The Capitals signed their second restricted free agent of the summer on Wednesday when defenseman Jeff Schultz agreed to a four-year, $11 million contract.

The 24-year-old led the entire NHL in plus-minus rating last season. He was on the ice for 50 more goals scored for Washington than against. Only Mike Green and Tom Poti saw more ice time than Schultz (19 minutes, 43 seconds) on the Caps blueline. He even registered a career high 23 points with three goals and 20 assists. The deal runs through 2014.

“It does take away one year of [unrestricted free agency],” Schultz said. “But I’m happy with what the numbers were and was willing to give up that one year.” 

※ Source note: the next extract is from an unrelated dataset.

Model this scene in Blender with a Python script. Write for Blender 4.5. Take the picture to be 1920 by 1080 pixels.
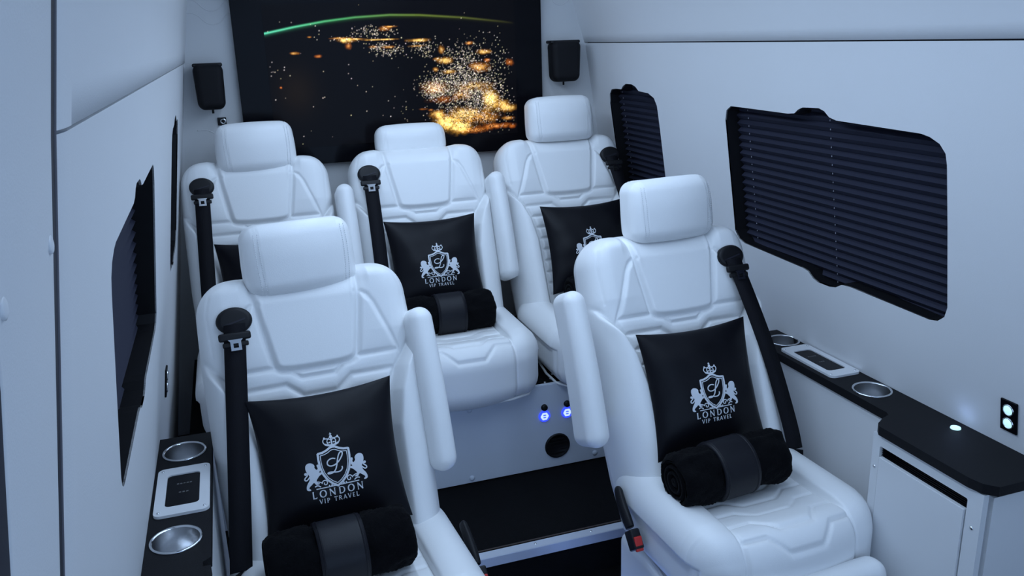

All of this comes just nine months after the 6-foot-6, 221-pounder was a healthy scratch on Opening Night against Boston. But he was quickly back in the lineup and became a key piece on a team that posted the NHL’s best record. Schultz had filed for salary arbitration on Monday, but it didn’t take long for the two sides to come together. Avoiding the dreaded arbitration process – where you get to hear your bosses say bad things about you for a few hours – was a relief, too.

“I saw salary arbitration as kind of a precautionary measure in case something didn’t get done so we weren’t left with nothing,” Schultz said. “I’m real happy we were able to get a deal done before that happened.”

The salary-cap hit for Schultz will be $2.75 million per year. That’s a big jump from his $715,000 salary in 2009-10. Washington still has two key restricted free agents to sign in forwards Tomas Fleischmann (23 goals) and Eric Fehr (21 goals) and about $10.8 million left in salary-cap space. The Caps would then have three remaining roster spots to fill. But general manager George McPhee hasn’t been shy this summer throwing out the names Mathieu Perreault and Marcus Johansson to fill two open center spots internally. So far the organization has shown no inclination to throw cash at free agents they don’t see as a big enough upgrade over what the farm system can produce.

“Kind of hearing what George has said it seems like he’s going with youth this year,” said Schultz, whose friends fill him in on the team’s offseason moves. “They weren’t going to change too much because they were happy with the regular season. The playoffs - I think everybody’s still trying to forget about that. It’s going to be a young team again this year and I think we’re pretty stuck on the team that we have.”